Cette même diversité est fatalement responsable d’un problème que j’appellerai de synchronie, dans le sens où, pour toute une série de questions, les pays européens ne sont pas les contemporains les uns des autres. Il y a en effet des parties du continent – et je songe à nos Balkans aux plaies mal cicatrisées et aux fantômes de naguère toujours prêts à resurgir – qui selon certains de leurs aspects dominants, se trouvent toujours dans le monde de l’entre deux guerres. D’autres encore qui politiquement – c’est, je crois, le cas de mon propre pays – ne parviennent pas à entièrement se dégager de la mentalité et des enjeux (surtout imaginaires) des années 1960 ; d’autres par contre se trouvent engagés de plain pied au XXIe siècle… Un public occidental actuel a du mal à saisir le problème de la Macédoine tel qu’un Grec le perçoit, alors que cela aurait été aisé de la part d’un Danois des années 1860 ou de celle d’un Français d’avant la Première Guerre mondiale. Cet exemple illustre me semble-il, parfaitement ce que j’entends par problème de synchronie…

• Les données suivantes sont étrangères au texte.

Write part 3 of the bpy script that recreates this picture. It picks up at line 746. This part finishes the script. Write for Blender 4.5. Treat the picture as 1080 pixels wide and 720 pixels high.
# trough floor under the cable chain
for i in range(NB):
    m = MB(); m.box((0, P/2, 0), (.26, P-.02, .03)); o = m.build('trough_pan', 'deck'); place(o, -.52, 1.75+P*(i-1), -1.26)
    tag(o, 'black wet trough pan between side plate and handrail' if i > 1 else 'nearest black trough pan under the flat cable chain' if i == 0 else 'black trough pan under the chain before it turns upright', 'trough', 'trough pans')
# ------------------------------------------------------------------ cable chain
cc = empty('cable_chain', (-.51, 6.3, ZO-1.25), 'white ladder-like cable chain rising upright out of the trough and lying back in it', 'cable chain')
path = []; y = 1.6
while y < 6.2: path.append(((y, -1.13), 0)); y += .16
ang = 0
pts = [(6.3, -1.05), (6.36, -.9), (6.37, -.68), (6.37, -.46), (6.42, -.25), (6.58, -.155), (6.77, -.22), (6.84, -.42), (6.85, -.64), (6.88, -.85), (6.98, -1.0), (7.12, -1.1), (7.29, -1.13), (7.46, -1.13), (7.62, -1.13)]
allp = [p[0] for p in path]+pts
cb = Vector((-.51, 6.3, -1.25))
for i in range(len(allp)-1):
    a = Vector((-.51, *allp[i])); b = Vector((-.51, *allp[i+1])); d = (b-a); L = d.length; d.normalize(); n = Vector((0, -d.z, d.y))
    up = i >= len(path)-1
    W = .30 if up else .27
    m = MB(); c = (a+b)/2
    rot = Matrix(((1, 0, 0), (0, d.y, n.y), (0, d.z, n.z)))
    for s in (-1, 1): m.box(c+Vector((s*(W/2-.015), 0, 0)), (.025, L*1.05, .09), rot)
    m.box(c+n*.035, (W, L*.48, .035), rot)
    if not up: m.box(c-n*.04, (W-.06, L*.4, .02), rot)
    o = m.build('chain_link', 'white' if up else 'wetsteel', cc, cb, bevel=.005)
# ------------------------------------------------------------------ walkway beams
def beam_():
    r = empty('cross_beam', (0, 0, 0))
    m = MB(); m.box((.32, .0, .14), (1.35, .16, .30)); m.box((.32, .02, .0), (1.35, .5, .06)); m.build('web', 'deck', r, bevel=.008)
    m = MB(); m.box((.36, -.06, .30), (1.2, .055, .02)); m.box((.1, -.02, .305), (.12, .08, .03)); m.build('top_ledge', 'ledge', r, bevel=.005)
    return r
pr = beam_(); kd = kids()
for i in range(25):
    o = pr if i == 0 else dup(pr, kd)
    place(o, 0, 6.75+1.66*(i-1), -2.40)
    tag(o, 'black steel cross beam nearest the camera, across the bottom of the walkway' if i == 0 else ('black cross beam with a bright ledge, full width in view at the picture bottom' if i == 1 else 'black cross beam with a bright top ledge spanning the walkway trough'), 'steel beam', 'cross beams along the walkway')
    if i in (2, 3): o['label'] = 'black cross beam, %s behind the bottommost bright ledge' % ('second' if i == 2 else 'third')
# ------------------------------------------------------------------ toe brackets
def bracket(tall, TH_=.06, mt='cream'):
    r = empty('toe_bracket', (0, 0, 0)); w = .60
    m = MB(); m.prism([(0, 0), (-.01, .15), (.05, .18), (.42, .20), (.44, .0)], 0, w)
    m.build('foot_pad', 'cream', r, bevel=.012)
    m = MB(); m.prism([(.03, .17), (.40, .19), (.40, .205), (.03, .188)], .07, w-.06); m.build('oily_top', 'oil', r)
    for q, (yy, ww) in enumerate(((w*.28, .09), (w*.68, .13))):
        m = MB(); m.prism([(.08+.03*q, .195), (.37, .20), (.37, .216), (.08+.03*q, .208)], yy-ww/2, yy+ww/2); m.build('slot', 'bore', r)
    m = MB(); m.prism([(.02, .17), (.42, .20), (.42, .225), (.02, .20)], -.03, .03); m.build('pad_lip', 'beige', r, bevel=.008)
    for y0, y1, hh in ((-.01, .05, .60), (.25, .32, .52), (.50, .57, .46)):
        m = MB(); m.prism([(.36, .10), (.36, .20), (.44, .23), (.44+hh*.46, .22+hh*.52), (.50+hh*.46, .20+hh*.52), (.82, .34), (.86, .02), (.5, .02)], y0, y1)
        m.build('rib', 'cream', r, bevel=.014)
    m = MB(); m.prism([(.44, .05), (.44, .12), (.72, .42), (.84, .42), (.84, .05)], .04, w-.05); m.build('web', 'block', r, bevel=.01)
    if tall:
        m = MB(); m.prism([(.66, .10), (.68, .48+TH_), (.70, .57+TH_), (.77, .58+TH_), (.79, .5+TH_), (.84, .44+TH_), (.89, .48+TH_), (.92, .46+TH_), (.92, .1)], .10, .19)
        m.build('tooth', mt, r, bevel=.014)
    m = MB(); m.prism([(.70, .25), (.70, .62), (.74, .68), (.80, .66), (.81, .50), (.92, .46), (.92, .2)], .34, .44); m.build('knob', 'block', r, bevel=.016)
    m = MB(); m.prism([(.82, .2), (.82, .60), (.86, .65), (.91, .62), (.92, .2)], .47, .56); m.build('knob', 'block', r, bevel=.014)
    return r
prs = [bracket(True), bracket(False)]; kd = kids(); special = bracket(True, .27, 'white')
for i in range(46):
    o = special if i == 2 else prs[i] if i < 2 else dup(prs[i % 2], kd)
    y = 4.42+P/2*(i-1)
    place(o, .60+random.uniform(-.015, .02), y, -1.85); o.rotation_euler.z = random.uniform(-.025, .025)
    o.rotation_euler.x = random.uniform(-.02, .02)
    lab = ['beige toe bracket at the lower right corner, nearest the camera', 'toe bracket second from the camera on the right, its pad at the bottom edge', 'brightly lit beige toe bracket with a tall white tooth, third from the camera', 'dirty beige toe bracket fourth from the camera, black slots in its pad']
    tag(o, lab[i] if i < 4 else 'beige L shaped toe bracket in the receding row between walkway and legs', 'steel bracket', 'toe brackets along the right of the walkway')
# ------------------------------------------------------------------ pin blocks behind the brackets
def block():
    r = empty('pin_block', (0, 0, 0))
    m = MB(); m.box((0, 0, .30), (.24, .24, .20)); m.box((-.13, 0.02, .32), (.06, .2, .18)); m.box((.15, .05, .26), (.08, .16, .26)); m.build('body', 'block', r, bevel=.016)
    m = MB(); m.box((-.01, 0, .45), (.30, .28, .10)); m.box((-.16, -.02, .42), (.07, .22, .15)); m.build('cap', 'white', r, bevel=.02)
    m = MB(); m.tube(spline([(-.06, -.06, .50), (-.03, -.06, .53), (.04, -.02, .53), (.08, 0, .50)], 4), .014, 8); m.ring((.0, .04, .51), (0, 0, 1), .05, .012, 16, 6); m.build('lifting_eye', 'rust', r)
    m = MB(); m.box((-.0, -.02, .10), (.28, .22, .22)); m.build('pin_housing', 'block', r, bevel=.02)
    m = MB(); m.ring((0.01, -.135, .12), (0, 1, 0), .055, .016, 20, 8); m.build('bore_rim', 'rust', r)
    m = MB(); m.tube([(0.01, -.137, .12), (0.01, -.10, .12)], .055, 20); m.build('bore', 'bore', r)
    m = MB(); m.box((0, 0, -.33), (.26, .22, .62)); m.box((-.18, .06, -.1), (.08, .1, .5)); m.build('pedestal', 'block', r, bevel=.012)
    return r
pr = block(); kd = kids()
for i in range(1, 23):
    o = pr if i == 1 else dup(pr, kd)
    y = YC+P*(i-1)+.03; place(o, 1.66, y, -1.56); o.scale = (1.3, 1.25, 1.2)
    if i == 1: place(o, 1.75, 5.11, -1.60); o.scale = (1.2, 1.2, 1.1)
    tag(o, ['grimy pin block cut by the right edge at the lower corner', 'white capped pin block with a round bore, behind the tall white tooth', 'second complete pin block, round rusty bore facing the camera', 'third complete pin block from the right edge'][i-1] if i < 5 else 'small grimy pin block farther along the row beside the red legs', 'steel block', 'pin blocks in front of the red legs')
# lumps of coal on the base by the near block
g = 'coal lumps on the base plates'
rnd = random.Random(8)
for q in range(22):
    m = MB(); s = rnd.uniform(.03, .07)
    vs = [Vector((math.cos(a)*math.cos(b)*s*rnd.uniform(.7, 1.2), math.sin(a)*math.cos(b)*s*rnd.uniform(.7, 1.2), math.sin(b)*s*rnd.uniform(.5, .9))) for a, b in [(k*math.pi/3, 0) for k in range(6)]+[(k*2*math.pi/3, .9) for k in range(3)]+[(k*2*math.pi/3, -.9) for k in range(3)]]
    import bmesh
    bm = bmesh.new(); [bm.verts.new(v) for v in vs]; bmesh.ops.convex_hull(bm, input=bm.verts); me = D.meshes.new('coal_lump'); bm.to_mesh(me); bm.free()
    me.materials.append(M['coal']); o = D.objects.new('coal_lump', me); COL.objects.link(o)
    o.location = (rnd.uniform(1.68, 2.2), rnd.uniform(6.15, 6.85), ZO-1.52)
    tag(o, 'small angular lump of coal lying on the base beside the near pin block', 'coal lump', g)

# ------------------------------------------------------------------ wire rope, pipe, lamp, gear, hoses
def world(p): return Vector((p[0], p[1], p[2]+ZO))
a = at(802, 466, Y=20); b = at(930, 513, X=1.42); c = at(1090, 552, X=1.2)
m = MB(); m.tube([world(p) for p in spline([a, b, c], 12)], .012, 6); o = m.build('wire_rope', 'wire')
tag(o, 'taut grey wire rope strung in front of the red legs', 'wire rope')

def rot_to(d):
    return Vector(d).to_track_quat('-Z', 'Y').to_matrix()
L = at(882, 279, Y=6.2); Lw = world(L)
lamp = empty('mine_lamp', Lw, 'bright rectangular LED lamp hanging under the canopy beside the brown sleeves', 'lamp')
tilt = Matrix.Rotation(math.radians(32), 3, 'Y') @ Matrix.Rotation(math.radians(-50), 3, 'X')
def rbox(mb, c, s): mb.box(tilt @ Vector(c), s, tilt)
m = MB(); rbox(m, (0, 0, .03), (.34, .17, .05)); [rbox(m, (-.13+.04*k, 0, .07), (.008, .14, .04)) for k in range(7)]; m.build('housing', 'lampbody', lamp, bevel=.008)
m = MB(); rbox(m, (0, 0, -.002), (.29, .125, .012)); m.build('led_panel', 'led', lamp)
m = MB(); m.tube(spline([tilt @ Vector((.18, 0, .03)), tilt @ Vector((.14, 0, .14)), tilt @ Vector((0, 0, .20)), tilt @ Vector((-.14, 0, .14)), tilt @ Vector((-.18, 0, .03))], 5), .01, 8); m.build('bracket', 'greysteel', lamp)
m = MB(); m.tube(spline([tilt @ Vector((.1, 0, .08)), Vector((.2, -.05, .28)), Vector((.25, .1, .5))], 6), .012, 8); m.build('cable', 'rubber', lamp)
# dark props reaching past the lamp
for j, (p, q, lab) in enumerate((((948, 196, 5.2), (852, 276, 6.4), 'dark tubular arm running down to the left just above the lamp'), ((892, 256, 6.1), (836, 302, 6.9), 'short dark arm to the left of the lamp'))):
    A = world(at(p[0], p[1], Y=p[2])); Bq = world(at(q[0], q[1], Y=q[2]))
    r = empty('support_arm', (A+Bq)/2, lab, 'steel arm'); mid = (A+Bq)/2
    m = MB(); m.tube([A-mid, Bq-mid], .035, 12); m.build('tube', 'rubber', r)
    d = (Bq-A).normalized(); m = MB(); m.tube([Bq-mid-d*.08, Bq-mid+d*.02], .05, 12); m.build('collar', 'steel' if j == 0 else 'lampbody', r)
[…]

Je termine mon fatras d’idées (un peu vieux jeu, je vous l’accorde) sur cette Europe à reconstruire en revenant avec insistance sur le rôle primordial de l’Éducation, exercé simultanément sur trois niveaux : individuel, national, et européen. Créer des citoyens démocrates, actifs de mille manières au sein de leur société et engagés concrètement et dans leur quotidien dans la lutte pour la sauvegarde de la planète, et que ces citoyens soient à la fois des héritiers conscients de cet immense patrimoine culturel (lui-même échelonné sur plusieurs degrés allant vers le haut en s’amplifiant), me parait être, au niveau du moins d’un idéal, mais aussi en tant que but concret à viser et à réaliser progressivement, la meilleure perspective pour une Europe digne de son nom. C.M.S.